Use the template and cut out two pieces of fabric. You should have two rectangles.

Step 3.

Along the long side, fold the “A” edge down to meet the “B” line. That should create a 1 cm fold-over along the top-long-edge of the rectangle and also along the bottom-long-edge of the rectangle. Pin and iron this foldover. It is crucial that you iron it down to make sewing easier. I didn’t have an iron so I just used my hair flat-iron. You can also use a heated frying pan or pot as an iron. Sew (with a machine or by hand) these two top and bottom “hems”. You should have top and bottom “finished edges” and left and right side “raw” edges.

Step 4.

Place the two pieces of fabric “right-sides” together (the “right sides” of the printed fabric facing each other). The wrong-sides of the fabric should be facing you (and if you flip it over you should also see a “wrong-side” of the fabric).

The filter pocket will be between the arrows in the pattern. That is the red color line segment from P1 to P0 to P1. DO NOT Sew along this [red] line. That needs to left open so that you can flip the fabric inside-out and also for a filter material (e.g. blue disposable shop towel) to be inserted if desired.

Leaving the red line open, sew along all the other edges. You can think of it as a pillow case. If you’re using a sewing machine remember to backstitch each time you start an edge to make the sewing secure.

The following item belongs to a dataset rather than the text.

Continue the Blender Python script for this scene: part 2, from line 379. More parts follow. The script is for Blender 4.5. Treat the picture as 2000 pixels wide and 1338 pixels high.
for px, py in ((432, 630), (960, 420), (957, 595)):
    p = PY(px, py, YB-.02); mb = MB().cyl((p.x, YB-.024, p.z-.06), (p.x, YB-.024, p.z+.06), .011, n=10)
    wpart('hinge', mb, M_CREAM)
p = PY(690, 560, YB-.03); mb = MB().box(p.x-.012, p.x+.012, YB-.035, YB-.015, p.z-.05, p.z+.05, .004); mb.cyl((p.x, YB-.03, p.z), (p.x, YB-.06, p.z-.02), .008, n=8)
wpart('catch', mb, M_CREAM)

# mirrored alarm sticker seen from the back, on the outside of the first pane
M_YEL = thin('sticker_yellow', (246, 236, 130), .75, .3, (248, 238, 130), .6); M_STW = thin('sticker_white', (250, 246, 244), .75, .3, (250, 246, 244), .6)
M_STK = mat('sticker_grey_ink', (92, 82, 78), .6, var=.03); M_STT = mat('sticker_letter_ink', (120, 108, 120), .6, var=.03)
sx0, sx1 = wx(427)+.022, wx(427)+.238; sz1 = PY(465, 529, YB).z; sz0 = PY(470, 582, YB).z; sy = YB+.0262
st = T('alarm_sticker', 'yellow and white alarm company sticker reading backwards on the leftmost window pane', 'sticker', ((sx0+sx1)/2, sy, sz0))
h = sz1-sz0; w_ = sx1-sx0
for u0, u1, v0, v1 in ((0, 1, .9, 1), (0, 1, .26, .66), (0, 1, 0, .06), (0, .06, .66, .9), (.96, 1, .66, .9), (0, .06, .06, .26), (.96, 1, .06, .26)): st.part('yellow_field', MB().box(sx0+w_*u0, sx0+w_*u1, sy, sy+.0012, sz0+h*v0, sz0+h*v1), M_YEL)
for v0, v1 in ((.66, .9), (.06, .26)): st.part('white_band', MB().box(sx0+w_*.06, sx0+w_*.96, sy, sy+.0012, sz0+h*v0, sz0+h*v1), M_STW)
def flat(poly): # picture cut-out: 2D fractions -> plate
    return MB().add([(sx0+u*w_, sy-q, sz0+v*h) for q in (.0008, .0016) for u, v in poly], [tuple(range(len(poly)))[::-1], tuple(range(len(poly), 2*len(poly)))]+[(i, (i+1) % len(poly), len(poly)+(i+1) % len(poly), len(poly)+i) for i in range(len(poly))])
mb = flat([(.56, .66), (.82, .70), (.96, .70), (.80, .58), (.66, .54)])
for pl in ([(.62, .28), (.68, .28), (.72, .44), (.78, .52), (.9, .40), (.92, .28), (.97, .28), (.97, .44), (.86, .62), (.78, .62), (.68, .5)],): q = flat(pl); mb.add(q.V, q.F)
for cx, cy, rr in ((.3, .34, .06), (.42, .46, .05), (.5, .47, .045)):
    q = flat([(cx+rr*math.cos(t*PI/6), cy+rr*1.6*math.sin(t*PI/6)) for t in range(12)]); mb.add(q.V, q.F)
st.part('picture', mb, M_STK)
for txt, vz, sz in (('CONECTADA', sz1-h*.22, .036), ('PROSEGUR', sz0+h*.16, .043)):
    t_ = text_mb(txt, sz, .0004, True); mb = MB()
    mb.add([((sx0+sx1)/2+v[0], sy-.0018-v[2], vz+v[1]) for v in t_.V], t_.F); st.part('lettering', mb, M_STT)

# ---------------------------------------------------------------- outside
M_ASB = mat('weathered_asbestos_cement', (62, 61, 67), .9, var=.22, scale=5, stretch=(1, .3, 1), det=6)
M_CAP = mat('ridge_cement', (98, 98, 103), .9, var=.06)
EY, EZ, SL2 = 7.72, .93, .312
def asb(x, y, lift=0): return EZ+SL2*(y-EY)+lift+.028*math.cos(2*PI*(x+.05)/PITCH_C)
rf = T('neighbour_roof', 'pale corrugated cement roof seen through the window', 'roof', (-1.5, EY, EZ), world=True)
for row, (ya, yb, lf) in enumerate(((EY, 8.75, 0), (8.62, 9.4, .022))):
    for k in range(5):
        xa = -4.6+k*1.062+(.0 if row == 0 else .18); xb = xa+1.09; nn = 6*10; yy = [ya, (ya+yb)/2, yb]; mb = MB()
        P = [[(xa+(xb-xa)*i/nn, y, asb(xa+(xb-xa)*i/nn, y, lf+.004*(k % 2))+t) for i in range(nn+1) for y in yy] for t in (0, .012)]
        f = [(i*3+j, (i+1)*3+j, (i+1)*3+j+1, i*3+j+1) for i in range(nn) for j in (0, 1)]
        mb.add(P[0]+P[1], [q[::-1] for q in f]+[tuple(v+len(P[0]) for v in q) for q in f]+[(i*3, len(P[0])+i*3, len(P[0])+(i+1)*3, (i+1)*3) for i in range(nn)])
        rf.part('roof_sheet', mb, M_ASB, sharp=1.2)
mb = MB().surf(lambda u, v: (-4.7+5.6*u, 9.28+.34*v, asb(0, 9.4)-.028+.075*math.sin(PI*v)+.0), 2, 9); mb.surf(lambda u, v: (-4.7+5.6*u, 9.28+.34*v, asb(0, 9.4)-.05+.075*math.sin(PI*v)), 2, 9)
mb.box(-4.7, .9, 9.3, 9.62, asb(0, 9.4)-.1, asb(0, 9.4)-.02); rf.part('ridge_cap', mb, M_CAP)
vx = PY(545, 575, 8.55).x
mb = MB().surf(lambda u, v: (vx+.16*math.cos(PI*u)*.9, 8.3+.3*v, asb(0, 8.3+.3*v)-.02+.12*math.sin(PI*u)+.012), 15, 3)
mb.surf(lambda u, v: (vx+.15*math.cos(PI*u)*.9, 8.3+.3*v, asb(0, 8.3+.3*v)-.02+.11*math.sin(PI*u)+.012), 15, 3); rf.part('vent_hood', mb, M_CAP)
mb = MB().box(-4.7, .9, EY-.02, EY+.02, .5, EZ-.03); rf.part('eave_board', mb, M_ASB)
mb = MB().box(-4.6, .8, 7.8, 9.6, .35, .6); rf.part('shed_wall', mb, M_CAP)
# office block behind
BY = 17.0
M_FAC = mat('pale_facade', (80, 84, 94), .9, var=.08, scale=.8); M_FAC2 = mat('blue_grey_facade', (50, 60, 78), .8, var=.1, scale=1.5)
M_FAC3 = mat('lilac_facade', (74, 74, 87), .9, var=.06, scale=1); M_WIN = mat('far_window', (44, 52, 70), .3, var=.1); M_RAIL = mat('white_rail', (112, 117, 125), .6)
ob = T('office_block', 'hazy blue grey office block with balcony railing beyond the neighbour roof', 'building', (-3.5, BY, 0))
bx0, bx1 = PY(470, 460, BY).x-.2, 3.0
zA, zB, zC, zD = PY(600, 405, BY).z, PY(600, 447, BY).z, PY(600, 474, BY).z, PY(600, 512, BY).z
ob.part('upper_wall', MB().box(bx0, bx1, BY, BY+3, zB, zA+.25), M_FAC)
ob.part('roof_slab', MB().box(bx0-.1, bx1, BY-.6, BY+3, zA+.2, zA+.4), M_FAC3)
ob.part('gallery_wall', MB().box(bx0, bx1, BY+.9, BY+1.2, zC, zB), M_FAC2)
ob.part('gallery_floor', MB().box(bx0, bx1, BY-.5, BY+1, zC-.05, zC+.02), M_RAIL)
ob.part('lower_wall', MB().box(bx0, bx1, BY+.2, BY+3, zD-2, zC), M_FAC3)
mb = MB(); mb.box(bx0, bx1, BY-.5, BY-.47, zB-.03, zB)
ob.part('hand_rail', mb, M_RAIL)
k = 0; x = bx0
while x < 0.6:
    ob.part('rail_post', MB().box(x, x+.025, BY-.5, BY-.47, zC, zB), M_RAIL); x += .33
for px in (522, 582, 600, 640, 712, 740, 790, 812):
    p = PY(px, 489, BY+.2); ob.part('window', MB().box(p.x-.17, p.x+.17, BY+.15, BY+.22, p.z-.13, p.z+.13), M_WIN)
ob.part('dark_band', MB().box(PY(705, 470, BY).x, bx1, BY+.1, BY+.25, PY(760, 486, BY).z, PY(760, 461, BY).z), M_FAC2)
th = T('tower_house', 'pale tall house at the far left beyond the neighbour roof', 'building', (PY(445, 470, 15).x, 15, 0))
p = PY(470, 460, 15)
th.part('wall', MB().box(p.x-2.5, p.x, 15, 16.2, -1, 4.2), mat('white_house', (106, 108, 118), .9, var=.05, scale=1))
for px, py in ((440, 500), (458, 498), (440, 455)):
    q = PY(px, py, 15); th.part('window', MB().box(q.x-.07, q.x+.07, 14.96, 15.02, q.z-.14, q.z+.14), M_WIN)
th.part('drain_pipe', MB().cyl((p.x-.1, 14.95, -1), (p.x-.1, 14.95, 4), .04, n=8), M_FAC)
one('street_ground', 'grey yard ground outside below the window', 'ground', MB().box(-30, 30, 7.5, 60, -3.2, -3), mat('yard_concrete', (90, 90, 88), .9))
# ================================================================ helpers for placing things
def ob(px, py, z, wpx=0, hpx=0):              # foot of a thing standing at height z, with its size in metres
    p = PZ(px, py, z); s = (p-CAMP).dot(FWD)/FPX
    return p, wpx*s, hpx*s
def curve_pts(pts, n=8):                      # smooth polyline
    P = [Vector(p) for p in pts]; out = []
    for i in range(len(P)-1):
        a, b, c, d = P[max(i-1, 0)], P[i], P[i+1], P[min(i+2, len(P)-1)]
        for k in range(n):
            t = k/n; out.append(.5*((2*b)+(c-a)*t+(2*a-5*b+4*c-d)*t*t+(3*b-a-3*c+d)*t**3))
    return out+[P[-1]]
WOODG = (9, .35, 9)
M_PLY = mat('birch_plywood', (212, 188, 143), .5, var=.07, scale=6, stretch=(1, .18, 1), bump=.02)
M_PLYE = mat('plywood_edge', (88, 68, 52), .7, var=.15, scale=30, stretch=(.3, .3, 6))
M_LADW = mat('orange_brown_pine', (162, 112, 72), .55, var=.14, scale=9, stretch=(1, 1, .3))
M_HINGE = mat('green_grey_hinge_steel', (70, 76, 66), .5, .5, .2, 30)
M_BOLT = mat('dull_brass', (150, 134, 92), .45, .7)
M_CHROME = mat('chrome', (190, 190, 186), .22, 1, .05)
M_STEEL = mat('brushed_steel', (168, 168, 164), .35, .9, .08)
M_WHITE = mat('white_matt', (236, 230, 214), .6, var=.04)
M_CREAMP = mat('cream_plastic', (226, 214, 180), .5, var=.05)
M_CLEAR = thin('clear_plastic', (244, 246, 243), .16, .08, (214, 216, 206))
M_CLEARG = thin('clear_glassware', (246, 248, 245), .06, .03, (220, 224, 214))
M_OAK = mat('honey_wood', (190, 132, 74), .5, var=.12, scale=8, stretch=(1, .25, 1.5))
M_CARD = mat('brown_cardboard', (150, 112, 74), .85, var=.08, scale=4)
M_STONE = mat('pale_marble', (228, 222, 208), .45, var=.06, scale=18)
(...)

Tip: I’m a novice on the sewing machine. Along the short-sides of the rectangle, I used a ruler to draw a 1 cm margin which is [sight] line C in the pattern. I use that line to align to the foot of the sewing machine so that I could sew straight. However, do not sew ON the C-line. If that helps you, go ahead and do it.

Step 5.

Using the filter opening (red line in the pattern), flip the mask inside-out. If you’re using a patterned fabric, you should now see the “right” sides of the pattern. Iron this rectangle down.

Step 6.

Now we are making the cord pockets along the short sides of the rectangle (e.g. the left and right edges). Fold the right edge toward the midline to create a 1.5-2.0 cm fold-over. This will create a pocket so that you can run the cord (1.8-2.0 mm guyline reflective cord) through. If you are using a larger diameter cord, then you will need a larger pocket. Do the same thing to the left edge.

Step 7.

Measure 140 cm (55 inches) of cord. Heat seal the ends of the cord. Tape one end of the cord to fine crochet needle (e.g. or knitting needle). Thread the cord through as shown in the diagram below. When you’re finished, both ends of the cord should be on the side of the filter pocket; the “U” should be on the bottom side. Attach the cord lock and tie knots at the ends of your cord.

Step 8.

You can create a nose-piece for a snug fit. I used sculpture wire but other materials are (not limited to): paper clips; twisty-ties (although the durability is questionable once you throw the mask in a couple of wash cycles); solid core copper wire (you’ll need to strip the vinyl casing); aluminum prongs from file-folders. Whatever metal you use, you can sew it into the lip of the filter pocket (see my video).